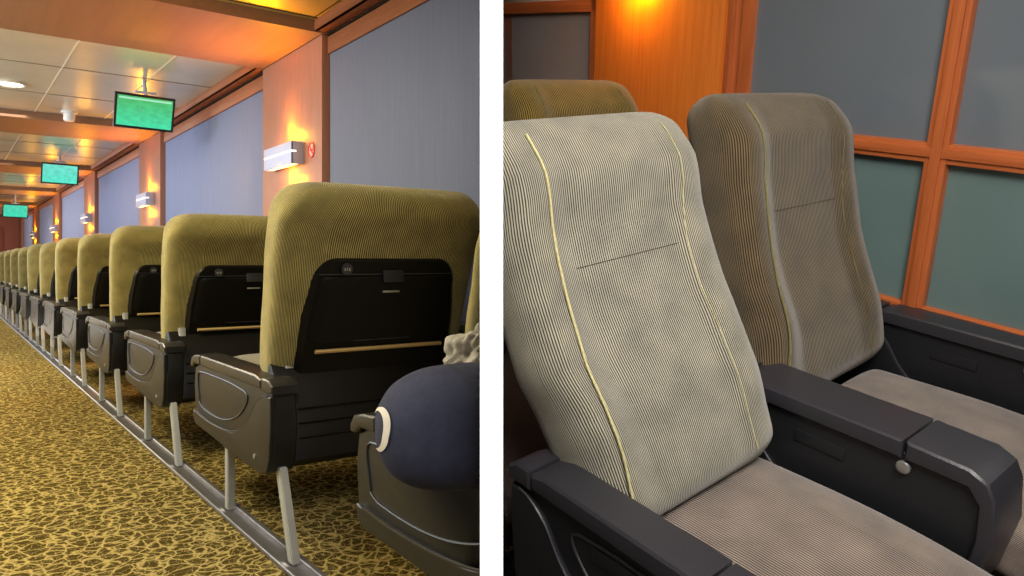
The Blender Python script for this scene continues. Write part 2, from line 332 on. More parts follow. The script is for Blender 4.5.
# ---------------------------------------------------------------- the recliner seat
# local frame: x across (towards the window wall), y = forward of the sitter (sgn = -1 in the right lounge), z up from floor
def recliner(name, P, root_obj):
    g = P['sgn']; hw = P['hw']
    bs = Spine([(y, z) for y, z in P['spine']])
    def fl(bm):
        if g < 0:
            for v in bm.verts: v.co.y = -v.co.y
        return bm
    wt = P['width']                      # table of (t, factor) for the back outline
    cover = slab(bs, 0, bs.len, lambda t: hw * interp(wt, t), lambda t: P['th'] * interp(P['tht'], t), rc=P['rc'], rt=P.get('rt', 0.05), ex=0.42, shear=P.get('sh'), xc=P.get('xc', 0.0),
                 front=lambda x, t: P['bol'] * (min(1, max(0, (abs(x) - 0.52) / 0.22)) * (1 - max(0, (abs(x) - 0.9) / 0.1)) ) * interp([(0, .5), (.3, 1), (.8, .8), (1, .1)], t) + 0.012 * interp([(0, 0), (.25, 1), (.5, 0), (.72, .2), (.85, 1.2), (1, 0)], t))
    cv = link('back_cushion', fl(cover), P['m_cover'], root_obj, 60)
    # piping seams on the front
    for sx in (-1, 1):
        bm = bmesh.new(); pts = []
        for i in range(40):
            t = 0.04 + (0.90 if g < 0 else 0.84) * i / 39; p, n_, tg = bs.at(t * bs.len)
            xr = interp([(0, .90), (.25, .82), (.5, .74), (.8, .70), (1, .70)], t) if g < 0 else .74
            if sx > 0: xr = interp([(0, .62), (.3, .62), (.6, .60), (.8, .66), (1, .68)], t)
            T = P['th'] * interp(P['tht'], t) / 2
            off = T + P['bol'] * min(1, max(0, (xr - 0.52) / 0.22)) * interp([(0, .5), (.3, 1), (.8, .8), (1, .1)], t) + 0.012 * interp([(0, 0), (.25, 1), (.5, 0), (.72, .2), (.85, 1.2), (1, 0)], t)
            off = off * (1 if t < .9 else 1)
            xq = P.get('xc', 0.0) * min(1, t / 0.4) + sx * hw * interp(wt, t) * xr; pts.append((xq, p.x + n_.x * off, p.y + n_.y * off + (P.get('sh') or 0) * xq * t))
        tube(bm, pts, P['pip'] if sx < 0 else P['pip'] * 0.35, 6)
        link('seam_piping', fl(bm), P['m_pipe'], cv)
    # cross seam of the head section
    bm = bmesh.new(); pts = []
    t = 0.62; p, n_, tg = bs.at(t * bs.len); T = P['th'] * interp(P['tht'], t) / 2
    for i in range(11):
        xr = -0.58 + 1.16 * i / 10
        off = T + 0.012 * 0.1 + 0.0006
        xq = P.get('xc', 0.0) * min(1, t / 0.4) + hw * interp(wt, t) * xr; pts.append((xq, p.x + n_.x * off, p.y + n_.y * off + (P.get('sh') or 0) * xq * t))
    tube(bm, pts, 0.0007, 5); link('cross_seam', fl(bm), M['seam'], cv)
    # rear hard shell in the hollow of the cover
    if P['rear']:
        s0, s1 = 0.06, bs.len * 0.685
        sh = slab(bs, s0, s1, lambda t: hw * interp([(0, .78), (.5, .76), (.8, .72), (1, .66)], t), lambda t: 0.03, noff=-P['th'] / 2 * 0.98, rc=0.05, rt=0.006, ex=0.16, nx=40)
        shell = link('back_shell', fl(sh), M['plastic_dark'], root_obj, 35)
        # tray outline ridge, knob, latch, slot
        def rp(x, d, n_=0.0):
            p, nr, tg = bs.at(d); o_ = -P['th'] / 2 * 0.98 - 0.017 - n_
            return (x, p.x + nr.x * o_, p.y + nr.y * o_)
        tray = slab(bs, bs.len * 0.29, bs.len * 0.60, lambda t: hw * interp([(0, .70), (1, .64)], t), lambda t: 0.010, noff=-P['th'] / 2 * 0.98 - 0.017, rc=0.025, rt=0.004, ex=0.14, nx=40)
        tb = link('tray_table', fl(tray), M['plastic_dark'], root_obj, 35)
        bm = bmesh.new(); tube(bm, [rp(hw * .66 * (-1 + 2 * i / 20), bs.len * 0.61, 0.001) for i in range(21)], 0.0022, 6); link('tray_edge', fl(bm), M['plastic_cap'], tb)
        bm = bmesh.new(); q = Vector(rp(-hw * 0.42, bs.len * 0.635)); disc(bm, q, 0.017, -0.008, 'y'); kb = link('recline_knob', fl(bm), M['plastic_cap'], root_obj)
        bm = bmesh.new()
        for dx, dz, w_, h_ in ((-.007, -.001, .004, .008), (0, .0, .002, .010), (.007, -.001, .004, .008)):
            box(bm, q.x + dx - w_ / 2, q.x + dx + w_ / 2, q.y - 0.0095, q.y - 0.008, q.z + dz - h_ / 2, q.z + dz + h_ / 2)
        link('knob_symbol', fl(bm), M['steel'], kb)
        bm = bmesh.new(); q = Vector(rp(0.01, bs.len * 0.59))
        prism(bm, [(q.y - 0.016, q.z - 0.012), (q.y - 0.012, q.z + 0.024), (q.y + 0.004, q.z + 0.028), (q.y + 0.004, q.z - 0.016)], q.x - 0.035, q.x + 0.035, 0.004)
        lt = link('tray_latch', fl(bm), M['plastic'], root_obj)
        bm = bmesh.new(); q = Vector(rp(0.01, bs.len * 0.53, 0.004)); box(bm, q.x - 0.028, q.x + 0.028, q.y - 0.004, q.y + 0.002, q.z - 0.003, q.z + 0.003, 0.001)
        link('latch_plate', fl(bm), M['steel'], lt)
        bm = bmesh.new(); q0 = Vector(rp(0, bs.len * 0.30, 0.006)); tube(bm, [(hw * .28 * (-1 + 2 * i / 8), q0.y, q0.z) for i in range(9)], 0.0014, 6); link('tray_seam', fl(bm), M['plastic_cap'], tb)
        bm = bmesh.new(); disc(bm, (0.0, q0.y + 0.001, q0.z + 0.022), 0.009, -0.003, 'y'); link('tray_hinge_stud', fl(bm), M['plastic_cap'], tb)
        bm = bmesh.new(); q = Vector(rp(0, bs.len * 0.26, 0.004)); tube(bm, [(hw * .63 * (-1 + 2 * i / 10), q.y - 0.004, q.z) for i in range(11)], 0.0065, 8); link('cross_bar', fl(bm), M['bronze'], root_obj)
        # lower rear shell
        z1 = P['spine'][0][1] + 0.115; z0 = P['arm_z0'] + 0.0
        bm = bmesh.new(); y0 = P['spine'][0][0] - P['th'] / 2 - 0.01
        prism(bm, [(y0 - 0.10, z0 + 0.02), (y0 - 0.05, z1 - 0.06), (y0 + 0.0, z1), (y0 + 0.07, z1), (y0 + 0.14, z0), (y0 - 0.08, z0)], -hw * .96, hw * .90, 0.012)
        lo = link('lower_shell', fl(bm), M['plastic_dark'], root_obj)
        bm = bmesh.new()
        for k, zz in enumerate((0.06, 0.10, 0.14)):
            f_ = (zz) / (z1 - z0); tube(bm, [(x_, y0 - 0.10 + 0.05 * f_ - 0.002, z0 + 0.02 + zz) for x_ in (-hw * .8, 0, hw * .8)], 0.0025, 6)
        link('shell_ridges', fl(bm), M['plastic_dark'], lo)
        for sx in (-1, 1):       # steel hinge brackets
            bm = bmesh.new(); yb = y0 - 0.012
            prism(bm, [(yb - 0.03, z1 - 0.10), (yb - 0.005, z1 - 0.03), (yb + 0.0, z1 + 0.015), (yb + 0.018, z1 + 0.015), (yb + 0.012, z1 - 0.04), (yb - 0.01, z1 - 0.11)], sx * hw * .80 - 0.014, sx * hw * .80 + 0.014, 0.003)
            link('hinge_bracket', fl(bm), M['leg'], root_obj)
    # seat cushion
    cs = Spine(P['cush'][::-1])
    cu = slab(cs, 0, cs.len, lambda t: P['cw'], lambda t: P['cth'], rc=0.05, rt=0.035, ex=0.32, rows=18,
              front=None)
    link('seat_cushion', fl(cu), P['m_seat'], root_obj, 60)
    # seat pan under the cushion
    y0, y1 = P['cush'][0][0], P['cush'][-1][0]; zt = P['cush'][-1][1] - P['cth'] / 2
    bm = bmesh.new(); box(bm, -P['cw'] * .96, P['cw'] * .96, y0 + 0.04, y1 - 0.05, P['arm_z0'] + 0.02, zt + 0.01, 0.012); link('seat_pan', fl(bm), M['plastic_dark'], root_obj)
    for ax0, ax1 in P['arms']: arm(P, ax0, ax1, root_obj, fl)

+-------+

*Exercise prompt:* Show the lines of the material that contain the word "from".

*Exercise response:*
The Blender Python script for this scene continues. Write part 2, from line 332 on. More parts follow. The script is for Blender 4.5.
# local frame: x across (towards the window wall), y = forward of the sitter (sgn = -1 in the right lounge), z up from floor